В «Solus Rex» смерть жены побуждает художника Синеусова искать ответ на вопрос о Боге и бессмертии души у другого набоковского Адама, предшественника Круга, – практичного и жизнелюбивого математика и коммерсанта Адама Ильича Фальтера, которому внезапно открылась суть вещей, главная тайна мира. Его, Фальтерова, «Mirokonzepsia» переменилась в одночасье – как произошло и с Кругом, и хотя Фальтер не сошел с ума, в отличие от своего более позднего товарища по универсальному знанию, он все же утратил обычное восприятие реальности и вскоре умер. Цинциннат, Фальтер и Круг (и в меньшей степени Годунов-Чердынцев, Найт, Пнин, Шейд и Хью Пёрсон), каждый по-своему, но в конечном счете с тем же исходом, соприкасаются с чем-то грандиозным, опасным и запретным, что несовместимо с каузальной ограниченностью нашего «чугунно-решетчатого мира причин и следствий» (говоря словами Гумберта Гумберта), но что предполагает волнующее продление лучшего и самого хрупкого – духовного, вдохновенного, исключительного – из их смертного состава в мире ином. «Ведь я знаю, – пишет Цинциннат в своей камере смертника, – что ужас смерти – это только так, безвредное, – может быть, даже здоровое для души – содрогание <…> и хотя я все это знаю, и еще знаю одну главную, главнейшую вещь, которой никто здесь не знает <…>»[109]. Ему вторит Фальтер: «…природа моего открытия ничего не имеет общего с природой физических или философских домыслов: итак, то главное во мне, что соответствует главному в мире, не подлежит телесному трепету, который меня так разбил»[110]. Прозревший Адам Круг заключает: «Глупые вы люди <…>. Ну чего вы, скажите на милость, боитесь? Какое все это имеет значение? Смешно! Вроде тех детских забав – Ольга с мальчиком участвовала в каких-то дурацких спектаклях, она тонула, он терял жизнь или что-то такое в железнодорожной катастрофе. Да какое это имеет значение?»

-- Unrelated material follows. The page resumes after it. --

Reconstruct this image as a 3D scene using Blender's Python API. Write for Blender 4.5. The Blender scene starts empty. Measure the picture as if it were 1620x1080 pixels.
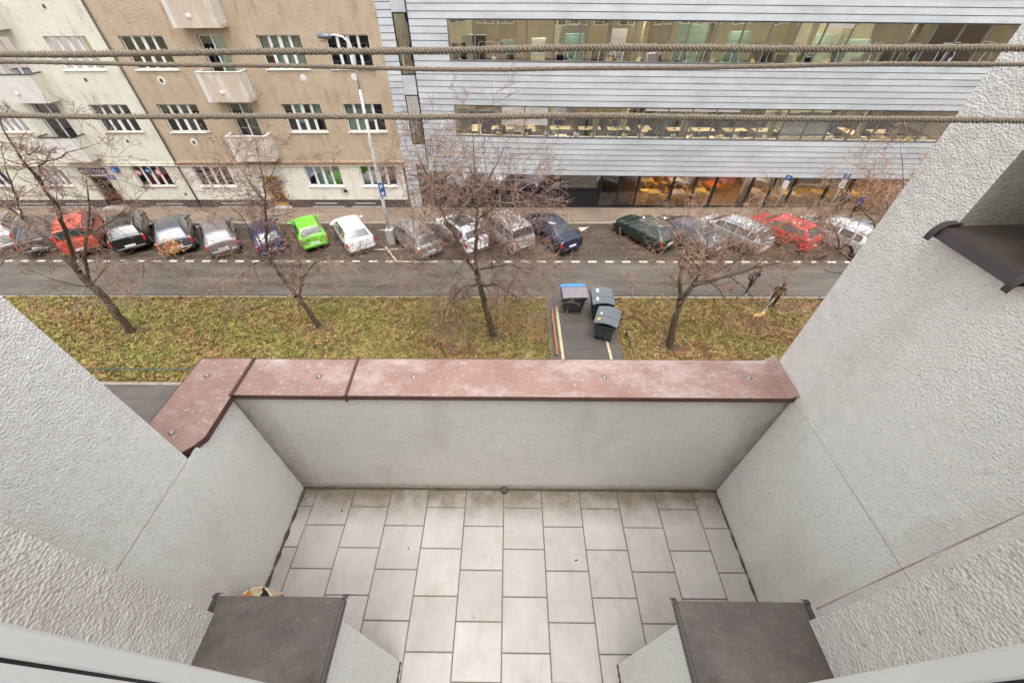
import bpy, bmesh, math, random
import numpy as np
from mathutils import Vector, Matrix
random.seed(7)
R=math.radians
scn=bpy.context.scene
COL=scn.collection
# ---------------------------------------------------------------- helpers
class MB:
    def __init__(s): s.v=[]; s.f=[]; s.m=[]
    def add(s,vs,fs,mi=0):
        b=len(s.v); s.v.extend(vs)
        for f in fs: s.f.append([i+b for i in f]); s.m.append(mi)
        return s
    def quad(s,a,b,c,d,mi=0): return s.add([a,b,c,d],[(0,1,2,3)],mi)
    def box(s,x0,x1,y0,y1,z0,z1,mi=0,bev=0):
        if bev>0 and min(x1-x0,y1-y0,z1-z0)>2.2*bev:
            e=bev; vs=[];idx={}
            xs=(x0,x0+e,x1-e,x1);ys=(y0,y0+e,y1-e,y1);zs=(z0,z0+e,z1-e,z1)
            def P(i,j,k):
                if (i,j,k) not in idx: idx[(i,j,k)]=len(vs); vs.append((xs[i],ys[j],zs[k]))
                return idx[(i,j,k)]
            F=[]
            F+= [(P(0,1,1),P(0,1,2),P(0,2,2),P(0,2,1)),(P(3,1,1),P(3,2,1),P(3,2,2),P(3,1,2)),
                 (P(1,0,1),P(2,0,1),P(2,0,2),P(1,0,2)),(P(1,3,1),P(1,3,2),P(2,3,2),P(2,3,1)),
                 (P(1,1,0),P(1,2,0),P(2,2,0),P(2,1,0)),(P(1,1,3),P(2,1,3),P(2,2,3),P(1,2,3))]
            for a,i1 in ((0,0),(3,3)):
                for b in (0,3):
                    F.append((P(a,1,1 if b==0 else 2),P(a,2,1 if b==0 else 2),P(1 if a==0 else 2,2,b),P(1 if a==0 else 2,1,b)))
                    F.append((P(a,1 if b==0 else 2,1),P(a,1 if b==0 else 2,2),P(1 if a==0 else 2,b,2),P(1 if a==0 else 2,b,1)))
                    F.append((P(1,a,1 if b==0 else 2),P(2,a,1 if b==0 else 2),P(2,1 if a==0 else 2,b),P(1,1 if a==0 else 2,b)))
            for a in (0,3):
                for b in (0,3):
                    for c in (0,3):
                        F.append((P(a,1 if b==0 else 2,1 if c==0 else 2),P(1 if a==0 else 2,b,1 if c==0 else 2),P(1 if a==0 else 2,1 if b==0 else 2,c)))
            return s.add(vs,F,mi)
        vs=[(x0,y0,z0),(x1,y0,z0),(x1,y1,z0),(x0,y1,z0),(x0,y0,z1),(x1,y0,z1),(x1,y1,z1),(x0,y1,z1)]
        return s.add(vs,[(3,2,1,0),(4,5,6,7),(0,1,5,4),(1,2,6,5),(2,3,7,6),(3,0,4,7)],mi)
    def obox(s,c,hx,hy,hz,rz=0,rx=0,mi=0,ry=0):
        M=Matrix.Translation(c)@Matrix.Rotation(rz,4,'Z')@Matrix.Rotation(rx,4,'X')@Matrix.Rotation(ry,4,'Y')
        vs=[tuple(M@Vector(p)) for p in ((-hx,-hy,-hz),(hx,-hy,-hz),(hx,hy,-hz),(-hx,hy,-hz),(-hx,-hy,hz),(hx,-hy,hz),(hx,hy,hz),(-hx,hy,hz))]
        return s.add(vs,[(3,2,1,0),(4,5,6,7),(0,1,5,4),(1,2,6,5),(2,3,7,6),(3,0,4,7)],mi)
    def tube(s,pts,rad,n=8,mi=0,cap=True):
        pts=[Vector(p) for p in pts]
        if not hasattr(rad,'__len__'): rad=[rad]*len(pts)
        vs=[];fs=[]
        d0=(pts[1]-pts[0]).normalized()
        u=d0.orthogonal().normalized()
        for i,p in enumerate(pts):
            d=(pts[min(i+1,len(pts)-1)]-pts[max(i-1,0)])
            d=d.normalized() if d.length>1e-9 else d0
            u=(u-d*u.dot(d))
            u=u.normalized() if u.length>1e-6 else d.orthogonal().normalized()
            w=d.cross(u)
            for k in range(n):
                a=2*math.pi*k/n
                vs.append(tuple(p+(u*math.cos(a)+w*math.sin(a))*rad[i]))
        for i in range(len(pts)-1):
            for k in range(n):
                a=i*n+k;b=i*n+(k+1)%n
                fs.append((a,b,b+n,a+n))
        if cap:
            fs.append(tuple(range(n))[::-1]); fs.append(tuple(range((len(pts)-1)*n,len(pts)*n)))
        return s.add(vs,fs,mi)
    def lathe(s,prof,c=(0,0,0),n=16,mi=0,axis='Z'):
        vs=[];fs=[]
        for r,h in prof:
            for k in range(n):
                a=2*math.pi*k/n
                x,y=r*math.cos(a),r*math.sin(a)
                if axis=='Z': vs.append((c[0]+x,c[1]+y,c[2]+h))
                elif axis=='X': vs.append((c[0]+h,c[1]+x,c[2]+y))
                else: vs.append((c[0]+x,c[1]+h,c[2]+y))
        for i in range(len(prof)-1):
            for k in range(n):
                a=i*n+k;b=i*n+(k+1)%n
                fs.append((a,b,b+n,a+n))
        fs.append(tuple(range(n))[::-1]);fs.append(tuple(range((len(prof)-1)*n,len(prof)*n)))
        return s.add(vs,fs,mi)
    def ell(s,c,rx,ry,rz,n=12,mi=0,rot=0):
        vs=[];fs=[];h=n//2+1
        cr,sr=math.cos(rot),math.sin(rot)
        for i in range(h+1):
            t=math.pi*i/h
            for k in range(n):
                a=2*math.pi*k/n
                x,y=rx*math.sin(t)*math.cos(a),ry*math.sin(t)*math.sin(a)
                vs.append((c[0]+x*cr-y*sr,c[1]+x*sr+y*cr,c[2]+rz*math.cos(t)))
        for i in range(h):
            for k in range(n):
                a=i*n+k;b=i*n+(k+1)%n
                fs.append((a,a+n,b+n,b))
        return s.add(vs,fs,mi)
    def build(s,name,mats,parent=None,smooth=False,world=False,shear=None,fix=True):
        me=bpy.data.meshes.new(name)
        v=s.v
        if shear: v=[(x,y,z+shear(x)) for x,y,z in v]
        if world and parent is not None:
            o=Vector((0,0,0));p=parent
            while p is not None: o+=p.location; p=p.parent
            v=[(x-o.x,y-o.y,z-o.z) for x,y,z in v]
        me.from_pydata([tuple(p) for p in v],[],s.f)
        if not isinstance(mats,(list,tuple)): mats=[mats]
        for m in mats: me.materials.append(m)
        if len(mats)>1: me.polygons.foreach_set('material_index',s.m)
        if fix:
            bm=bmesh.new();bm.from_mesh(me);bmesh.ops.recalc_face_normals(bm,faces=bm.faces);bm.to_mesh(me);bm.free()
        if smooth:
            me.polygons.foreach_set('use_smooth',[True]*len(me.polygons))
        me.update()
        ob=bpy.data.objects.new(name,me);COL.objects.link(ob)
        if parent is not None: ob.parent=parent
        return ob
def npmesh(name,V,F,mats,parent=None,mi=None,smooth=False):
    V=np.asarray(V,np.float32);F=np.asarray(F,np.int32)
    me=bpy.data.meshes.new(name);k=F.shape[1]
    me.vertices.add(len(V));me.vertices.foreach_set('co',V.ravel())
    me.loops.add(F.size);me.loops.foreach_set('vertex_index',F.ravel())
    me.polygons.add(len(F));me.polygons.foreach_set('loop_start',np.arange(0,F.size,k,dtype=np.int32))
    if not isinstance(mats,(list,tuple)): mats=[mats]
    for m in mats: me.materials.append(m)
    me.update(calc_edges=True)
    if mi is not None: me.polygons.foreach_set('material_index',np.asarray(mi,np.int32))
    if smooth: me.polygons.foreach_set('use_smooth',np.ones(len(F),bool))
    me.validate();me.update()
    ob=bpy.data.objects.new(name,me);COL.objects.link(ob)
    if parent is not None: ob.parent=parent
    return ob
def tag(o,label,cat,group=None):
    o['label']=label;o['category']=cat
    if group:o['group']=group
    return o
def empty(name,label,cat,loc=(0,0,0),rz=0,group=None):
    o=bpy.data.objects.new(name,None);COL.objects.link(o);o.empty_display_size=.1
    o.location=loc;o.rotation_euler=(0,0,rz)
    return tag(o,label,cat,group)
def struct(o,kind='structure'):
    o['kind']=kind;return o
def copy_tree(o,parent=None):
    c=o.copy();COL.objects.link(c)
    if parent is not None:c.parent=parent
    for ch in list(o.children):copy_tree(ch,c)
    return c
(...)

Финал романа подсказывает нам, что добытая в муках колеблющегося познания философская «мироконцепция» Адама Круга оказывается метафорой библейского грехопадения, вкушением запретного плода (на что намекает сцена соблазнения его Мариеттой-Лилит и стойкий мотив яблока – от вымышленного бервокского до шекспировского «яблока св. Иоанна»), тогда как перед смертью он обретает новое, окончательное знание, преображающее все его прежние умозаключения. Круг описан: Автор-Создатель рассматривает в финале книги ту самую округлой формы лужу, на которую смотрит его герой из окна госпиталя в первой главе, – и бьющаяся в поисках рационального выхода мысль Круга, оттолкнувшись от начальной попытки осмыслить смерть жены и пройдя все стадии метафизического сомнения и отвержения, в конце концов возвращается к иррациональному творческому началу своего создателя, как дважды описанная в романе бабочка-психея прилетает из ночной тьмы к свету, льющемуся из комнаты автора.
Стройное, математически точное разрешение темы, смелый онтологический сдвиг планов, новым светом озаряющий все здание книги…
И все же, дочитав роман и перечитав набоковское предисловие к нему, остаешься в некоторой растерянности. Так ли уж хорош этот прямолинейный финал, явно пародирующий старинный театральный прием deux ex machina? Убежден ли читатель, что милосердный Автор – это сам Набоков, «помиловавший» своего героя безумием, которое прерывает естественное развитие в нем нестерпимых страданий от мысли, что он мог сделать, но не сделал, чтобы спасти своего ребенка? Иными словами, верим ли мы, что искусственное, а не настоящее помешательство героя с его болью и, возможно, попытками самоубийства действительно благо? Другой набоковский герой, потерявший сына и задававшийся вопросами о Боге и смерти, Александр Чернышевский в «Даре», медленно сходит с ума и наконец умирает, придя к заключению, что после смерти «ничего нет»: «Он вздохнул, прислушался к плеску и журчанию за окном и повторил необыкновенно отчетливо: “Ничего нет. Это так же ясно, как то, что идет дождь”. А между тем за окном играло на черепицах крыш весеннее солнце, небо было задумчиво и безоблачно, и верхняя квартирантка поливала цветы по краю своего балкона <…>»[111]. Сама постановка вопроса и возможность такого рода заключений по аналогии с чувственным восприятием явлений тут же Набоковым опровергаются, Чернышевский не совершает никакого открытия и умирает, пребывая в нелепом заблуждении, и все же его скромная человеческая участь, его умственные и душевные потемки кажутся значительней и предпочтительней ослепительных, но лежащих за пределами людской природы истин Фальтера и Круга.